As Twitter’s growth continues to stall and increasingly becomes an issue, Twitter CEO Jack Dorsey’s double-time running both Twitter and Square has become a big question mark — and Dorsey says he’s staying the course.
“This focus, and this team, allows me and gives me a lot of confidence I can continue to focus on the meaningful things at both companies and we have the right prioritization in front of us,” he said on a conference call discussing Twitter’s fourth-quarter earnings.
This is a semi-soft way of answering the question by saying Twitter’s installed a good team that takes enough pressure off him to make high-level decisions at both companies.

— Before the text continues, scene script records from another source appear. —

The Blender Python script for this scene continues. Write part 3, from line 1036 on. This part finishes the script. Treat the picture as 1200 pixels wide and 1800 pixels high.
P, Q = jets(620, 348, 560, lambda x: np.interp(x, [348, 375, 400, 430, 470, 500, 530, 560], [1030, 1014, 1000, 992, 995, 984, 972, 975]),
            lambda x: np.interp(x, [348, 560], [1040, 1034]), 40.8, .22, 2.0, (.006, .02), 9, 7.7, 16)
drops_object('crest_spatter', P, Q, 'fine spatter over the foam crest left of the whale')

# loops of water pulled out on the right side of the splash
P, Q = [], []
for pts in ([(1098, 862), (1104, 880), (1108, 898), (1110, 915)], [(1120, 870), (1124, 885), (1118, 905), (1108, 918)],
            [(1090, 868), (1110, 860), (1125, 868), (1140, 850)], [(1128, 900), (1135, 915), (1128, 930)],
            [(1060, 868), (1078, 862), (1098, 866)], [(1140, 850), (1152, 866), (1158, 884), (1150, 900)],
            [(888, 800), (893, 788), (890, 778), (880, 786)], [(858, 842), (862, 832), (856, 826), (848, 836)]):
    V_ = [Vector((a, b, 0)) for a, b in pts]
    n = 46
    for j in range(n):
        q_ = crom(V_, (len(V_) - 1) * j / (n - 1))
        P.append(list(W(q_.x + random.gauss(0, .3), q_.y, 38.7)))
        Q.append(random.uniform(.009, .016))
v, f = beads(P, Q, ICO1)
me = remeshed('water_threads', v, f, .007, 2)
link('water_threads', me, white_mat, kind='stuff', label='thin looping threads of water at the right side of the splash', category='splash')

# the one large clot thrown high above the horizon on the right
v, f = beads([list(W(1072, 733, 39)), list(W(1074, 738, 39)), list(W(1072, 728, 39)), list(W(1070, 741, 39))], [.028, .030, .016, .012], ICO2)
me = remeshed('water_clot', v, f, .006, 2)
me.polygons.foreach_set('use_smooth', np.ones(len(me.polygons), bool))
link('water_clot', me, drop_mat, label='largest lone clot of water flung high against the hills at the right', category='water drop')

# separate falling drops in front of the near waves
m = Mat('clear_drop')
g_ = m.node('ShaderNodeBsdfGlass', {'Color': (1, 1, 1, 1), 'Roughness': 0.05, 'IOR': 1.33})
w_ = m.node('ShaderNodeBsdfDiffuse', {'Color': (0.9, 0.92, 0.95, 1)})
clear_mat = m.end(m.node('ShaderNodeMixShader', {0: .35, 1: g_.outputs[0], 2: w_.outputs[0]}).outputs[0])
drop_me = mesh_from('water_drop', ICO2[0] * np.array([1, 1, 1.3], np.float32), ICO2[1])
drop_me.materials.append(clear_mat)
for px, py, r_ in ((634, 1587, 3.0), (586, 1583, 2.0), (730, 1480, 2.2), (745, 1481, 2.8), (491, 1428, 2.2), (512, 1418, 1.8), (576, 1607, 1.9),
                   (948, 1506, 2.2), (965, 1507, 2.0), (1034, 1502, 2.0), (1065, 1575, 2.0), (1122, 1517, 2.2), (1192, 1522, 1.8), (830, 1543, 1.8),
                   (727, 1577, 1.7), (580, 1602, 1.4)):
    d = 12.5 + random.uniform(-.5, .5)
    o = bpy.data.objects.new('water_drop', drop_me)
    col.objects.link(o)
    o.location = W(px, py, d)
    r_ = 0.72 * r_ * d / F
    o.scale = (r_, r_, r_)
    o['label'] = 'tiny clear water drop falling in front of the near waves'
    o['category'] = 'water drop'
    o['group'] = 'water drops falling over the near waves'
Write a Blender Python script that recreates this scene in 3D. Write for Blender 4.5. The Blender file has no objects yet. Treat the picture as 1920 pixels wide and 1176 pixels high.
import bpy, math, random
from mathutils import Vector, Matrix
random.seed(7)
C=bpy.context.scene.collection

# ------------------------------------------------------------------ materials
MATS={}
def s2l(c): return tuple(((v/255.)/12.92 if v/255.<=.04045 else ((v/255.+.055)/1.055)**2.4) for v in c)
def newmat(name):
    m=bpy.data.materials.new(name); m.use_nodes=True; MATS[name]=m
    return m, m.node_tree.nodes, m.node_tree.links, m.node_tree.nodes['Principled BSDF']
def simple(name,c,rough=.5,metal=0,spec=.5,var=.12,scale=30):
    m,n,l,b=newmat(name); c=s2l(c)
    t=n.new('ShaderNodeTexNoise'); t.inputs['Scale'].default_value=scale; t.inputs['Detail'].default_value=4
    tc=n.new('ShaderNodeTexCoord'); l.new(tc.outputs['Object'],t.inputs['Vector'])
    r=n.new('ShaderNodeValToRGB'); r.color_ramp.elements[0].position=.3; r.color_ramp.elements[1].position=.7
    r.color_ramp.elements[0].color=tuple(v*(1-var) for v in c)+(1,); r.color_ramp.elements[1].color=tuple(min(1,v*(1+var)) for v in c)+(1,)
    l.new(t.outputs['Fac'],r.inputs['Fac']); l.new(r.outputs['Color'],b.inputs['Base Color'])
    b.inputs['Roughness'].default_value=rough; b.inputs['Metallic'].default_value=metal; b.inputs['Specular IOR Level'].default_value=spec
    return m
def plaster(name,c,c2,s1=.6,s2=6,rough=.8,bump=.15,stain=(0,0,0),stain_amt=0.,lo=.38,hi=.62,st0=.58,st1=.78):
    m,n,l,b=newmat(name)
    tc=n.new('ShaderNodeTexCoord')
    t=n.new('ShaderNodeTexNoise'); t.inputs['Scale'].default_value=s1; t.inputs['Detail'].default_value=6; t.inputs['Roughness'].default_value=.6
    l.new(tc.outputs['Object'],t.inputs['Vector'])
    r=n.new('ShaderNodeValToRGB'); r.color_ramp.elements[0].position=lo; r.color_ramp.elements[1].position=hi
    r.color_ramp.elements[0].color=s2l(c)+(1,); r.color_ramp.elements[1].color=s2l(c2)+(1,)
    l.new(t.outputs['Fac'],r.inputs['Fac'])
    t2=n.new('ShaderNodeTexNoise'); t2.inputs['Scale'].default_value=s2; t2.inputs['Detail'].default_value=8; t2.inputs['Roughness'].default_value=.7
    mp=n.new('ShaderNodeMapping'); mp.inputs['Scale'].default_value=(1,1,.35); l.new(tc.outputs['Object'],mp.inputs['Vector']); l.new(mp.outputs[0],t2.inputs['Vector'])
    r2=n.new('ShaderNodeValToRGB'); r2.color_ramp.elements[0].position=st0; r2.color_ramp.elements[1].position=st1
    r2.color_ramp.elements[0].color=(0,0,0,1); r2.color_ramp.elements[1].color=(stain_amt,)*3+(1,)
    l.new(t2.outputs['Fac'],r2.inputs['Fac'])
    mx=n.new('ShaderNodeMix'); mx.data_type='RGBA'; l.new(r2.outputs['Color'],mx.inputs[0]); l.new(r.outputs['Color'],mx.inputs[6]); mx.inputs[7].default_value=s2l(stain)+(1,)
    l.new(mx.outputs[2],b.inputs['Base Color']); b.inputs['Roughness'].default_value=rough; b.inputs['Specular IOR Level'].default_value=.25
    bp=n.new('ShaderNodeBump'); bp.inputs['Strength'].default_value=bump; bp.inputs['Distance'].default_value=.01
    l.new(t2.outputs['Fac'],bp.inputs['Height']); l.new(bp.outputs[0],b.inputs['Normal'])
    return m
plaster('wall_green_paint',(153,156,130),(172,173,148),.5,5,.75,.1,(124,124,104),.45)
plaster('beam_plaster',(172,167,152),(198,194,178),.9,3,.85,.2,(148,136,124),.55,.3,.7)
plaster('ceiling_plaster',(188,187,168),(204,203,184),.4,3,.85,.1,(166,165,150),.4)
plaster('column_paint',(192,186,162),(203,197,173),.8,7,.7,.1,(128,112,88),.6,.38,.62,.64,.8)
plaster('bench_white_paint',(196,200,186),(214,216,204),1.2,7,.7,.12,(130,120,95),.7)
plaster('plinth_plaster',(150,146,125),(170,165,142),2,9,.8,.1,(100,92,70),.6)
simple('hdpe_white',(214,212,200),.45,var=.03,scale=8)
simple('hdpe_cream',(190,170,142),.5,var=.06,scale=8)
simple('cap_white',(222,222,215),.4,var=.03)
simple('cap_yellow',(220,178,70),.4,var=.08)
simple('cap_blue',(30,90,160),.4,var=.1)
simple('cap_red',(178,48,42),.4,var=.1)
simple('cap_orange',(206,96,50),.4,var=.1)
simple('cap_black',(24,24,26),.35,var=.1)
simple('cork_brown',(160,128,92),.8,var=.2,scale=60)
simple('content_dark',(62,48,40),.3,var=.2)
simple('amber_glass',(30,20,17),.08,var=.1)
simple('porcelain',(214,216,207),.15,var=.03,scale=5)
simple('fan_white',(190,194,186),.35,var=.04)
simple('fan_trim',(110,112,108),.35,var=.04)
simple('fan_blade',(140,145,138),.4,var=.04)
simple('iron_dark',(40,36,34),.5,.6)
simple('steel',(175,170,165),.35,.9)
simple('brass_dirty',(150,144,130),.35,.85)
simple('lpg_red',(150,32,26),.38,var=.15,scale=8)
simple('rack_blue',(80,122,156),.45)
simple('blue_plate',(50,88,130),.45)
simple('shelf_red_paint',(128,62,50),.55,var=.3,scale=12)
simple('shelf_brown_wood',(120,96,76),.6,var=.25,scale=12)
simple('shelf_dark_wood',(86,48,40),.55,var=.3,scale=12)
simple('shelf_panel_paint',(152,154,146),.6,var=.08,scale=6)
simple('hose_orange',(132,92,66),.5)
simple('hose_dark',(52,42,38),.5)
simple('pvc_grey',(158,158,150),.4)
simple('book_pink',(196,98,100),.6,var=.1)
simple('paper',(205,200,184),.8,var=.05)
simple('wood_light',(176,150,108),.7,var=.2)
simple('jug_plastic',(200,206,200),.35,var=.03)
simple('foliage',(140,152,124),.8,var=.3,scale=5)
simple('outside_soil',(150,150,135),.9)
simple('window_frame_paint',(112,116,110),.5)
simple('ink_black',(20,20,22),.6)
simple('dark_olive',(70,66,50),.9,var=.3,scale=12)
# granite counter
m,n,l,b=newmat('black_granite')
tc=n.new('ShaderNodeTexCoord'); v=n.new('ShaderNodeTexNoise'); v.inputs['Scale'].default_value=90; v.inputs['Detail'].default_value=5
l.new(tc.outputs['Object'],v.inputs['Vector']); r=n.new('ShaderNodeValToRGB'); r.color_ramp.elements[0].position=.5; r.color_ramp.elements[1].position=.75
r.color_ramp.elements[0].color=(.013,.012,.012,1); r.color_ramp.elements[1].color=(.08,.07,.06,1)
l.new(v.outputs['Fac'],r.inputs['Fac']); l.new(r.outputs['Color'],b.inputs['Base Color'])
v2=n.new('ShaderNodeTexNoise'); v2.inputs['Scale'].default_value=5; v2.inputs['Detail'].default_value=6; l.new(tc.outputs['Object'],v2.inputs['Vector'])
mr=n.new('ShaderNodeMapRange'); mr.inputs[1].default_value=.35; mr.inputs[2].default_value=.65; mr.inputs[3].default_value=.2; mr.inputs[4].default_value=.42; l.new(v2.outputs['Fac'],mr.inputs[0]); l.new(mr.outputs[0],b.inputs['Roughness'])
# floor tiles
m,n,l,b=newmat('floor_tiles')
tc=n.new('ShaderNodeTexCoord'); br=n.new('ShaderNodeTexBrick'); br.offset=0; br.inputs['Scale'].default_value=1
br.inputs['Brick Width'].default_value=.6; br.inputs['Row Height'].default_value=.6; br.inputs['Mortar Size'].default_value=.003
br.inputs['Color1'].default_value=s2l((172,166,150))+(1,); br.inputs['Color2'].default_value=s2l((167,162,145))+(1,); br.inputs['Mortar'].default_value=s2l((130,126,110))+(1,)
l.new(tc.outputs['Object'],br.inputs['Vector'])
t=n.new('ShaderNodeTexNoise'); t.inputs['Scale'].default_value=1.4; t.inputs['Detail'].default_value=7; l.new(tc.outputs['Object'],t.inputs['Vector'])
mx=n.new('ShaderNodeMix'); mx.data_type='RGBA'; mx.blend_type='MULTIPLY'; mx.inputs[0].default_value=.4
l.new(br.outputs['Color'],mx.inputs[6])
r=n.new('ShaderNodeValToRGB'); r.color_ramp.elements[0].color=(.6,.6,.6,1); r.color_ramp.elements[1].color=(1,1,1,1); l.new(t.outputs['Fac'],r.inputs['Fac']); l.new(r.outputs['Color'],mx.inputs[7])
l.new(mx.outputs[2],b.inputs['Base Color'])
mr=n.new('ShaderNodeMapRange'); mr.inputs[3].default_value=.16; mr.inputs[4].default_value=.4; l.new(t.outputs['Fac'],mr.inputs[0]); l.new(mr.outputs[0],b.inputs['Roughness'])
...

There’s still been essentially a round-robin at the top, but toward the end of last year Twitter tried to streamline the company with a big round of layoffs as it tried to return to growth. That turnover at the top — like the company’s CTO Adam Messinger and VP of product Josh McFarland leaving in December — is likely not helping Dorsey’s case.
That didn’t help in the fourth quarter, where Twitter not only missed revenue targets set by Wall Street but also saw its advertising business reverse course and drop year-over-year. Twitter’s shares dropped another 10% following the earnings call, continuing to compound problems with Dorsey’s case that he can continue to run both companies in an effective way. Since returning as CEO of Twitter, the stock hasn’t had a very good run and really the only bright spot happened when talks of the company getting acquired bubbled up late last year.
As that stock price continues to drop off and pressure mounts, Twitter — and Dorsey — are going to be in the crosshairs. The company is going to be increasingly attractive to activist investors that may see an opportunity to swoop in and rejigger the upper levels of the company in order to look at different ways to start generating revenue and return it to growth. We’ve seen it happen before in the case of Yahoo, and activist agitation from investors like Carl Icahn even prompted Apple to increase the amount of value it’s returning to shareholders.
Whether or not the company’s issues lie with other parts of the team, its core legacy products or otherwise, the blame for poor performance is largely going to land on the CEO. Twitter executives on the earnings call said they were going to redistribute resources to focus on advertising products that were working and growing, which could lead to de-emphasizing other products that were already generating revenue. So that, in the short-term, may impact the company’s ability to regenerate revenue.
In short, this is going to be a big sticking point going forward. Twitter is going to try to move faster this year, Dorsey said on the earnings call, and the team and infrastructure the company has set up is going to contribute to that. Twitter’s largely incremental changes over the course of time are also contributing to increased engagement, he said. But it means that Dorsey is basically saying Twitter will deliver this year, and if it doesn’t Twitter may end up being another target for Wall Street to come in and try to re-organize.
“Late last year, we really flattened the org… so I could be closer to the product,” Dorsey said. “Now we’ve spent a year going through and making sure we reset the foundation on what we’re executing and what our priorities are, we have a lot more confidence that we can move a lot faster on bigger things.”